Britain's Prime Minister Boris Johnson speaks during a media conference in London. Photo / AP
Donald Trump was warned yesterday to stay out of the General Election campaign ahead of his trip to Britain next week.
The Prime Minister was asked about Mr Trump's unprecedented intervention earlier this month, when he urged Mr Johnson to form a pact with Brexit Party leader Nigel Farage.
Mr Trump hailed Mr Johnson as "the exact right guy for the times" and warned that Labour's Jeremy Corbyn would take the UK to "bad places".
Speaking to LBC yesterday, Mr Johnson said: "When you have close friends and allies like the US and the UK, the best thing is for neither side to get involved in each other's election campaign." Britain is hosting Mr Trump and other Nato leaders for a two-day summit starting on Tuesday.
The US President is to visit Buckingham Palace for a reception with the Queen that evening, before he attends the leaders' meeting in Watford the following day.
Mr Johnson and Mr Trump are unlikely to have a bilateral meeting, but both will give separate press conferences on Wednesday. Asked if he would specifically meet Mr Trump, the PM replied: "I'm obviously going to be hosting the Nato leaders' meeting and look forward to meeting all the Nato heads of government coming to that meeting."
Senior Tories fear Mr Corbyn will try to exploit Mr Trump's visit to the UK next week to "peddle conspiracy theories" about the NHS.
Allies of Mr Johnson are braced for the President's arrival amid fears an intervention by him could derail the Prime Minister's election campaign.
They expect Labour to try to "weaponise" the NHS again following Mr Corbyn's failed attempt to claim it would be "sold off" in a trade deal with the US.
One Tory source said: "It will give Corbyn the chance to start peddling his NHS conspiracy theories again.
"We need to get the focus back to getting Brexit done."
Last month, in an interview with LBC, Mr Trump dismissed Labour's claims the US could undermine the NHS in a post-Brexit trade deal, insisting: "It's not for us." On Wednesday, Mr Corbyn made a great show of producing a 451-page document he claimed was "proof" of a plot to put the NHS up for sale.
The Tories accused Labour of "out-and-out lying", and analysis of the documents showed the NHS was mentioned only four times.
Mr Corbyn revealed the document in an attempt to distract attention from his disastrous BBC interview on Tuesday night in which he was exposed on tax, anti-Semitism and Brexit.
It comes as thousands of people, including NHS doctors and nurses, are expected to march to Buckingham Palace during the reception for Nato leaders on Tuesday.
The demonstration will be against Mr Trump's presence in Britain, Nato, and Mr Johnson's "inclusion of the NHS in trade talks with the US", the Campaign for Nuclear Disarmament said.
Wednesday's three-hour roundtable leaders' meeting in Watford will be kicked off with opening remarks from Mr Johnson and Nato Secretary General Jens Stoltenberg.
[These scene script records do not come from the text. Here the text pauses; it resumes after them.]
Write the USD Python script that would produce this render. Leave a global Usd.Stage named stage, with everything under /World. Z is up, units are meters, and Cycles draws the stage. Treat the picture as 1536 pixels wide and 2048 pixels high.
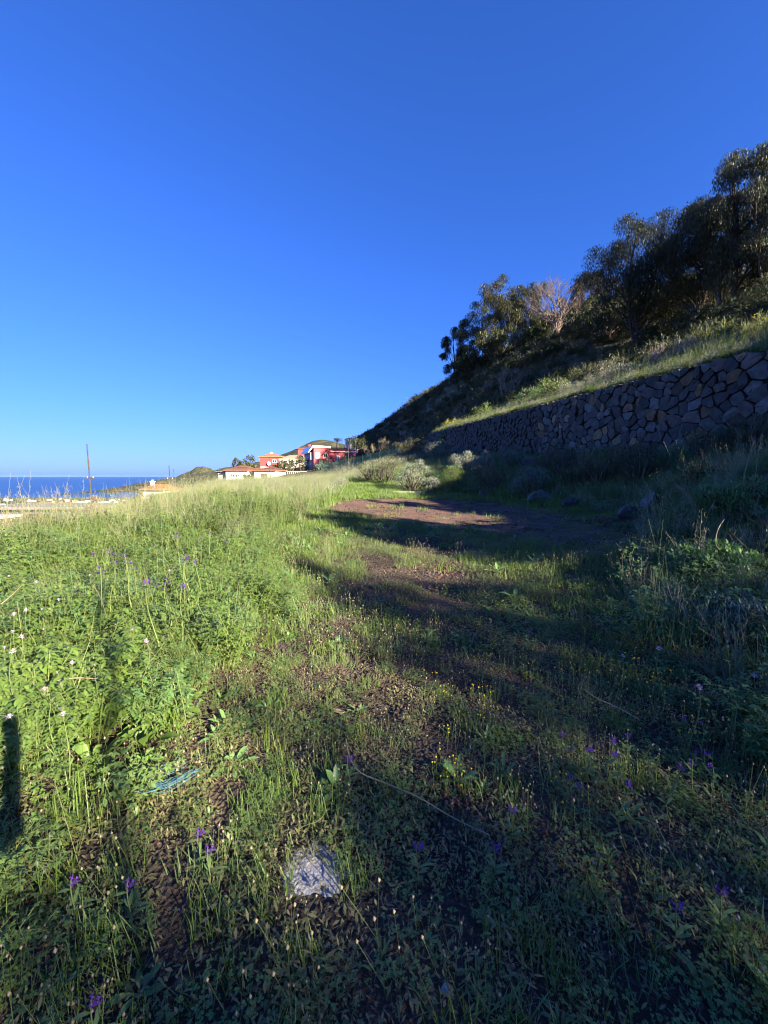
import math, random
import numpy as np
import trimesh, manifold3d, shapely
from scipy.interpolate import RBFInterpolator
from scipy.spatial import Voronoi, cKDTree
from shapely.geometry import Polygon, Point, box as sbox
import usdkit, meshkit
from pxr import Usd, UsdGeom, UsdLux, UsdShade, Gf, Sdf, Vt

stage = Usd.Stage.CreateInMemory()
UsdGeom.SetStageUpAxis(stage, 'Z'); UsdGeom.SetStageMetersPerUnit(stage, 1.0)
UsdGeom.Xform.Define(stage, '/World')
UsdGeom.Scope.Define(stage, '/World/Looks')

# ------------------------------------------------------------------ camera
EYE = np.array([0.0, 0.0, 1.6]); FPX = 770.0; HORIZON = 952.0
PITCH = math.atan((1024 - HORIZON) / FPX)
cam = UsdGeom.Camera.Define(stage, '/World/camera')
cam.CreateFocalLengthAttr(13.0); cam.CreateHorizontalApertureAttr(13.0 * 1536 / FPX)
cam.CreateVerticalApertureAttr(13.0 * 2048 / FPX)
cam.CreateClippingRangeAttr(Gf.Vec2f(0.05, 200000.0))
cam.CreateFStopAttr(0.0)
cx = UsdGeom.Xformable(cam); cx.AddTranslateOp().Set(Gf.Vec3d(*EYE)); cx.AddRotateXOp().Set(90.0 - math.degrees(PITCH))
EXPOSURE = 2.4
HAZE = 1.2e-6
cam.CreateExposureAttr(EXPOSURE)

# ------------------------------------------------------------------ sky and sun
SKY_STRENGTH = 0.060
SUN_AZ = np.array([0.735, -0.678]); SUN_AZ /= np.linalg.norm(SUN_AZ)
SUN_EL = math.radians(22.0)
SUN = np.array([SUN_AZ[0] * math.cos(SUN_EL), SUN_AZ[1] * math.cos(SUN_EL), math.sin(SUN_EL)])
_k = {'sky': ('sky_texture', {'sky_type': 'single_scattering', 'sun_disc': False, 'sun_elevation': SUN_EL,
                       'sun_rotation': math.atan2(SUN[0], SUN[1]), 'altitude': 300.0, 'air_density': 1.0, 'aerosol_density': 0.8, 'ozone_density': 6.0}),
      'sep': ('separate_color', {'color_type': 'rgb'}), 'com': ('combine_color', {'color_type': 'rgb'}),
      'bg': ('background_shader', {'strength': SKY_STRENGTH})}
_l = [('sky.color', 'sep.color'), ('com.color', 'bg.color')]
for ch, gain, soft in (('r', .31, .15), ('g', .575, 1.0), ('b', 1.02, .2)):      # the phone's deep blue rendering of a clear sky: one tone curve over the whole dome
    _k['u' + ch] = ('math', {'math_type': 'multiply_add', 'value2': soft * .085, 'value3': 1.0}); _k['m' + ch] = ('math', {'math_type': 'multiply', 'value2': gain})
    _k['d' + ch] = ('math', {'math_type': 'divide'})
    _l += [('sep.' + ch, 'u' + ch + '.value1'), ('sep.' + ch, 'm' + ch + '.value1'), ('m' + ch + '.value', 'd' + ch + '.value1'), ('u' + ch + '.value', 'd' + ch + '.value2'), ('d' + ch + '.value', 'com.' + ch)]
sky_m = usdkit.material(stage, '/World/Looks/sky_air', _k, _l, surface='bg.background')
dome = UsdLux.DomeLight.Define(stage, '/World/sky')
UsdShade.MaterialBindingAPI.Apply(dome.GetPrim()).Bind(sky_m)
sun = UsdLux.DistantLight.Define(stage, '/World/sun')
sun.CreateIntensityAttr(1.25); sun.CreateAngleAttr(0.5); sun.CreateNormalizeAttr(True)
sun.CreateColorAttr(Gf.Vec3f(1.0, 0.87, 0.66))
_z = SUN; _x = np.cross([0, 0, 1.0], _z); _x /= np.linalg.norm(_x); _y = np.cross(_z, _x)
UsdGeom.Xformable(sun).AddTransformOp().Set(Gf.Matrix4d(*_x, 0, *_y, 0, *_z, 0, 0, 0, 0, 1))

# ------------------------------------------------------------------ helpers
_taken = {}
def free(path):
    n = _taken.get(path, 0); _taken[path] = n + 1
    return path if n == 0 else f'{path}_{n:03d}'
def tag(prim, label=None, cat=None, group=None, kind=None):
    for k, v in (('label', label), ('category', cat), ('group', group), ('kind', kind)):
        if v: prim.SetCustomDataByKey(k, v)
    return prim
def path_of(parent):
    return '/World' if parent is None else str(parent.GetPath())
def obj(name, mesh, mat, parent=None, smooth=False, **t):
    m = usdkit.mesh(stage, free(path_of(parent) + '/' + name), mesh, mat, smooth=smooth)
    return tag(m.GetPrim(), **t)
def thing(name, loc=(0, 0, 0), rz=0.0, scale=1.0, parent=None, **t):
    x = UsdGeom.Xform.Define(stage, free(path_of(parent) + '/' + name))
    x.AddTranslateOp().Set(Gf.Vec3d(*map(float, loc)))
    if rz: x.AddRotateZOp().Set(math.degrees(rz))
    if scale != 1.0: x.AddScaleOp().Set(Gf.Vec3f(scale, scale, scale))
    return tag(x.GetPrim(), **t)
def cls(name):
    return stage.CreateClassPrim('/World/Looks/' + name)
def copy_of(proto, name, loc, rz, scale, **t):
    r = thing(name, loc, rz, scale, **t)
    r.GetReferences().AddInternalReference(proto.GetPath()); r.SetInstanceable(True)
    return r
def scatter(name, protos, pos, idx, yaw, scale, tilt=None, label=None, kind='stuff', cat=None, parent=None):
    """protos: list of [(mesh, material, smooth)...]. One PointInstancer."""
    p = free(path_of(parent) + '/' + name)
    pi = UsdGeom.PointInstancer.Define(stage, p)
    targets = []
    for i, pieces in enumerate(protos):
        x = UsdGeom.Xform.Define(stage, f'{p}/plant_{i:03d}')
        for j, (mesh, mat, sm) in enumerate(pieces):
            usdkit.mesh(stage, f'{p}/plant_{i:03d}/piece_{j:03d}', mesh, mat, smooth=sm)
        targets.append(x.GetPath())
    pi.CreatePrototypesRel().SetTargets(targets)
    n = len(pos)
    pi.CreateProtoIndicesAttr(Vt.IntArray.FromNumpy(np.asarray(idx, np.int32)))
    pi.CreatePositionsAttr(Vt.Vec3fArray.FromNumpy(np.asarray(pos, np.float32)))
    h = np.asarray(yaw) / 2
    q = np.zeros((n, 4)); q[:, 2] = np.sin(h); q[:, 3] = np.cos(h)
    if tilt is not None:   # tilt: (n,2) small rotation about x and y applied after yaw
        a = np.linalg.norm(tilt, axis=1) + 1e-9; ax = tilt / a[:, None]
        t = np.zeros((n, 4)); t[:, 0] = ax[:, 0] * np.sin(a / 2); t[:, 1] = ax[:, 1] * np.sin(a / 2); t[:, 3] = np.cos(a / 2)
        xyz = t[:, 3:] * q[:, :3] + q[:, 3:] * t[:, :3] + np.cross(t[:, :3], q[:, :3])
        w = t[:, 3] * q[:, 3] - (t[:, :3] * q[:, :3]).sum(1)
        q = np.concatenate([xyz, w[:, None]], 1)
    pi.CreateOrientationsAttr(Vt.QuathArray([Gf.Quath(float(a[3]), float(a[0]), float(a[1]), float(a[2])) for a in q]))
    s = np.asarray(scale, float)
    s = np.repeat(s[:, None], 3, 1) if s.ndim == 1 else s
    pi.CreateScalesAttr(Vt.Vec3fArray.FromNumpy(s.astype(np.float32)))
    return tag(pi.GetPrim(), label=label, kind=kind, cat=cat)

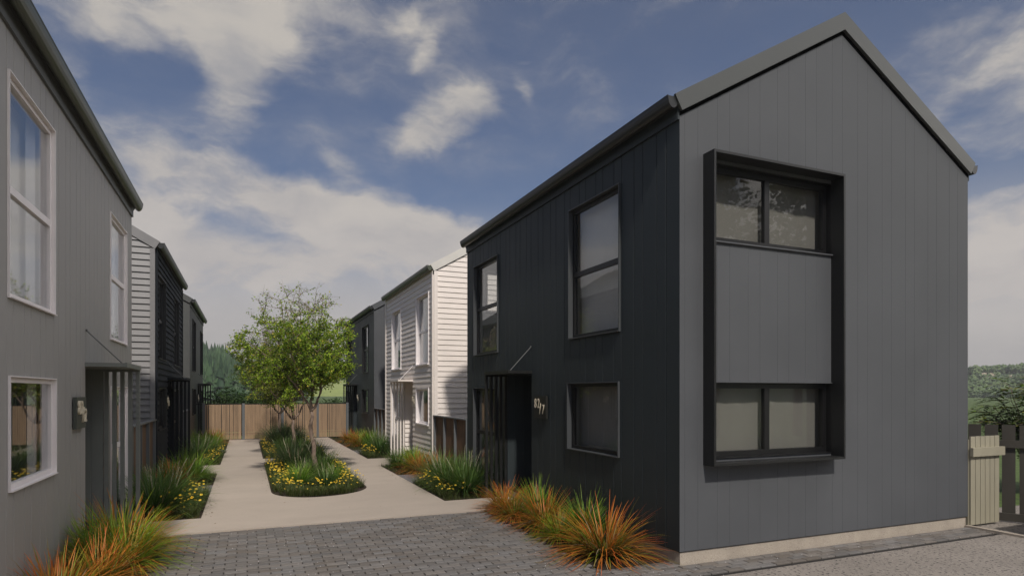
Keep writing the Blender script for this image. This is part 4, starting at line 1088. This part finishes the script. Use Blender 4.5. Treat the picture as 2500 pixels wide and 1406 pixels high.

Then there will be a closed session during which Mr Johnson and other leaders will make speeches.
There are likely to be tensions over Turkey's invasion of northern Syria, which strained relations between the Nato allies last month. They will discuss burden sharing, ensuring troops are ready to confront threats from Russia, space as a theatre of operation and counter-terrorism.
Last month French president Emmanuel Macron said Nato was "in the throes of brain death" and that European countries could no longer rely on the US to defend its allies.
Asked whether he still believed in the "collective defence" stipulations of Article 5 of Nato's founding treaty, under which an attack against one member is considered an attack against all members, Mr Macron said: "I don't know."